Las Vegas Sun

May 3, 2024

Jon Ralston warns of the Great Flood to come

As Gov. Jim Gibbons and lawmakers announced a new round of cuts last week, a pesky fact clouded the sunshine of bipartisanship: It’s still raining.

And yet the state cannot buy any more umbrellas to shield the public from the coming downpour, with everything saved for that proverbial rainy day having been spent. As the deficit creeps toward $1 billion, the man charged with bailing the water out of the ship of state told legislators last week the respite probably is only temporary.

“I would caution everyone that this may not be the end of this,” Budget Director Andrew Clinger lamented to the Interim Finance Committee.

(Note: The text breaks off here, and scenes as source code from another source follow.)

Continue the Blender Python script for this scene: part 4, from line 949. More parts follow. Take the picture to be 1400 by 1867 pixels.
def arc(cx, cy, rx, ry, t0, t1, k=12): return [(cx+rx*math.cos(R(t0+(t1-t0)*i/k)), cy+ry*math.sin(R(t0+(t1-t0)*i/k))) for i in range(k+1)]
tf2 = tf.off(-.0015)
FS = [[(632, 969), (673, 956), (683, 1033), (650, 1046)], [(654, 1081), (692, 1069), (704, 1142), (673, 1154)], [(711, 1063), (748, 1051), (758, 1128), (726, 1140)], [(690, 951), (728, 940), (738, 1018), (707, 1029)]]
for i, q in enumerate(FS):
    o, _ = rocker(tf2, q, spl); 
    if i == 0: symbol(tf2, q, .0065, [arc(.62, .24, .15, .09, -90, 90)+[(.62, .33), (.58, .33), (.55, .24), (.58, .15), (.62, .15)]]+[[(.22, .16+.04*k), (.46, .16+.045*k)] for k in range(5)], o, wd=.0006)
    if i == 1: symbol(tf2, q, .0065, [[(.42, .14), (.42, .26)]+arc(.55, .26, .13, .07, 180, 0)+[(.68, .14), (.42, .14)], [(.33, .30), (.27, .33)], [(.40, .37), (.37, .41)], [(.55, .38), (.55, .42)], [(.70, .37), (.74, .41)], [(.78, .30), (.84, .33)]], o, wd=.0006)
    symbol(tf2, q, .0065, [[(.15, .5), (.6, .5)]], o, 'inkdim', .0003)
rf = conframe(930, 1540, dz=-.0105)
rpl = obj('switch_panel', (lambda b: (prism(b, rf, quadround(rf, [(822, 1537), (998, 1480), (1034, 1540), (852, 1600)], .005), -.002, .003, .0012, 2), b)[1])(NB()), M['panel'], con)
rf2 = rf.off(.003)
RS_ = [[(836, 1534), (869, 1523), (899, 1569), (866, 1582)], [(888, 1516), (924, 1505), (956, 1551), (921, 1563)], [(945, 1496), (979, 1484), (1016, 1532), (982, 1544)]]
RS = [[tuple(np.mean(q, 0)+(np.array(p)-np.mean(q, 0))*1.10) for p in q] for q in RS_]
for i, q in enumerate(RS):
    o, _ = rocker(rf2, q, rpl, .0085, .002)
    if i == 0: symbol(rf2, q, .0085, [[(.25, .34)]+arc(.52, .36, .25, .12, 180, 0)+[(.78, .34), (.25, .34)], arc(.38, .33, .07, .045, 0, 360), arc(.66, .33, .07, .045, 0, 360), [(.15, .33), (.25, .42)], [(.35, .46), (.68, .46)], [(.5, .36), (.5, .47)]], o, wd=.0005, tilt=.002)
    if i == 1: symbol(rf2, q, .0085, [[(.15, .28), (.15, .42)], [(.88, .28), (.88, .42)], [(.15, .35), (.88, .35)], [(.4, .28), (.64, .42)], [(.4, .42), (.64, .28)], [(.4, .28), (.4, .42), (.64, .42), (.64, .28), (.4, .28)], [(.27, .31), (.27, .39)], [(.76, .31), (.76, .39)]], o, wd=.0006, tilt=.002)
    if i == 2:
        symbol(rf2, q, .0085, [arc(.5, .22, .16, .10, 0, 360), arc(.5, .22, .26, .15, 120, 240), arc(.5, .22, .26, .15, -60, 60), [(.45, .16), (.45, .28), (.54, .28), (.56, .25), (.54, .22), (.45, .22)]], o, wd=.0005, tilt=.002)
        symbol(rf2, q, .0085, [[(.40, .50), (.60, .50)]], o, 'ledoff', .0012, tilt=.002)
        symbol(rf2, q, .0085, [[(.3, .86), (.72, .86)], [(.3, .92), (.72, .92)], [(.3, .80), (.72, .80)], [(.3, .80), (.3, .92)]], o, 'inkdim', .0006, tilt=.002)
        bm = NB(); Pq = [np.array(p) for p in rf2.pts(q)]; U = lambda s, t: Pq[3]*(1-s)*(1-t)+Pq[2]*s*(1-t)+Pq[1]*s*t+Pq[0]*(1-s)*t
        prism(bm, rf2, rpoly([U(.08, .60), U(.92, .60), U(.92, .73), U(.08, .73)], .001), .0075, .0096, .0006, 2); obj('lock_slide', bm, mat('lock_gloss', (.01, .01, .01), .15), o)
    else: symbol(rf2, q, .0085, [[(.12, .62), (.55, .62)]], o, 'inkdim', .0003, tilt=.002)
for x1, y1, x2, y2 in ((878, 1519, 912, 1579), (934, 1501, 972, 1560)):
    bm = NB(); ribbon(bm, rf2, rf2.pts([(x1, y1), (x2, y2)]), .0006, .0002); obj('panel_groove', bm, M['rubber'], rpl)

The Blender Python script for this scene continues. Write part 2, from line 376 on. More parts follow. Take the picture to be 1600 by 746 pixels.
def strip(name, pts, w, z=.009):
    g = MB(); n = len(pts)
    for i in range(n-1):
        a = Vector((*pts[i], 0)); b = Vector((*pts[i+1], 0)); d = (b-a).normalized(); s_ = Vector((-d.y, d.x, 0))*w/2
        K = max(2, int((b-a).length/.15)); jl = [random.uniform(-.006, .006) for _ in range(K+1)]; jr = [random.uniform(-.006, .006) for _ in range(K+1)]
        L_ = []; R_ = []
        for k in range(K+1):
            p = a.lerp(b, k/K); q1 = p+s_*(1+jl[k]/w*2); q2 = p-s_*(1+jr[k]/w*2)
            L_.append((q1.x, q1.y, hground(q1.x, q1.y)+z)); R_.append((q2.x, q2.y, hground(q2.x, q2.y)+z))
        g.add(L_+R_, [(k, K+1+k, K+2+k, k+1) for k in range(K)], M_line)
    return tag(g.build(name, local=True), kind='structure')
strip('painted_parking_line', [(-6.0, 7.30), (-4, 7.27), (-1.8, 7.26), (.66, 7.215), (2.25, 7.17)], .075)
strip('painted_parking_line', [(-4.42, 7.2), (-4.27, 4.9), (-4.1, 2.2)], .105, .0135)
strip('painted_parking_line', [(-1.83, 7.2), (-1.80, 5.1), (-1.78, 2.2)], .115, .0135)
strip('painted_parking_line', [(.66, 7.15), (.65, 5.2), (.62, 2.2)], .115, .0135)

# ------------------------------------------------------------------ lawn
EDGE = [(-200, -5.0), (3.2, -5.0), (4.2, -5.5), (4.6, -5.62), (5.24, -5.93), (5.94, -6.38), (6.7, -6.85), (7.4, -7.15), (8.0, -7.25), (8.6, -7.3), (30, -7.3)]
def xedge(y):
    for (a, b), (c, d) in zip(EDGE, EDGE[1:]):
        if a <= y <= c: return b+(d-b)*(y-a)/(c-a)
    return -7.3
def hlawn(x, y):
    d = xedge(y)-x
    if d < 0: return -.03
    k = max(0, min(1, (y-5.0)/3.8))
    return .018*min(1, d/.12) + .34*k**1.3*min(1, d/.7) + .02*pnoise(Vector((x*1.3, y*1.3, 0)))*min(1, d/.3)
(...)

And he added this ominous assessment of what will happen when the fiscal weather turns stormy again: “At this point we have cut just about everything we can cut.”

Before all the salivating conservatives unsheathe their budget broadswords to disagree, understand what Clinger was intimating: When the next numbers come out six weeks hence, if the economy does not rebound, they are left with few options but to slice into operations. That is, they execute more across-the-board cuts, lay off employees or call a special session to take away raises.

But if Gibbons and the Gang of 63 can agree again on how to continue sliding backward into Third World status, they can hold a news conference and congratulate one another as the rain falls down. Together, they can cut anything — oh, the rapture.

I understand legislative Democrats’ seeing the reality of the hard economic times and trying to minimize the damage to education, health care and social service agendas. But that’s a stopgap, myopic approach. As they publicly lamented their complicity last week — “There goes six years of work,” Assembly Speaker Barbara Buckley said ruefully after one program disappeared — the Democrats are surrendering to death by a thousand cuts.

This is years of inattention and timorousness coming home to roost, with the failure to rely on anything besides gaming and sales taxes causing one of the worst deficits (in proportion to the entire budget, not raw numbers) in the country. So now we have the perfect storm:

A governor who spends a billion dollars while claiming to be a fiscal conservative and now knows the only way he can survive politically is to blindly hew to his no-tax pledge.

Legislators who levied the most taxes in state annals in 2003 and then, as the economy recovered, went on breathless spending sprees in successive sessions without stepping back to debate how the state expends and raises money.

A grow-grow-grow mentality by the business and gaming communities, without regard to the strain on every kind of infrastructure, that has stirred a gurgling tax-by-initiative movement.

And now a downturn that has crystallized all of this, provoking the governor to propose long-term cuts by finding the holy GOP grail of wasteful spending as the 2009 Legislature comes up against a cap that could devastate the state.

Are you feeling wet yet?

At some point, you expect some leader, elected or otherwise, to stand up and declare, “Enough is enough.” Oh, there are a few voices in the wilderness, but they are like trees falling in the woods.

At the risk of roiling the sectional waters, I ask how many of the projects that will survive all this slashing will be outside Clark County? I find it metaphorically apt that the flood control funds for Reno, which helped cause last year’s special session because northern lawmakers wanted the money, were spared. Only in the upside-down world of Nevada could the rain fall more plentifully in the desert as southerners have less protection from the coming high water, thanks to a northern governor and powerful northern lawmakers.

So what should they be doing?

When Clinger’s cautionary predictions come true in late May, the bipartisanship should continue with the only solution that has made sense for a long time — a special session to put everything on the table: cuts and taxes. And has everyone forgotten that the dam holding back those billions of dollars in unfunded retirement liability is about to burst?

If the state’s Democrats are true to what they claim their beliefs are, they would stop being the Neville Chamberlains of the state and take a stand before they see whatever practical and political gains they have made prove evanescent.

I can guess how Gibbons feels about this, probably having his Louis XV moment — Apres Gov. No New Taxes, le deluge. As for the lawmakers who wail about the terrible consequences and the progress lost by the cuts, they are simply too scared to come in out of the rain.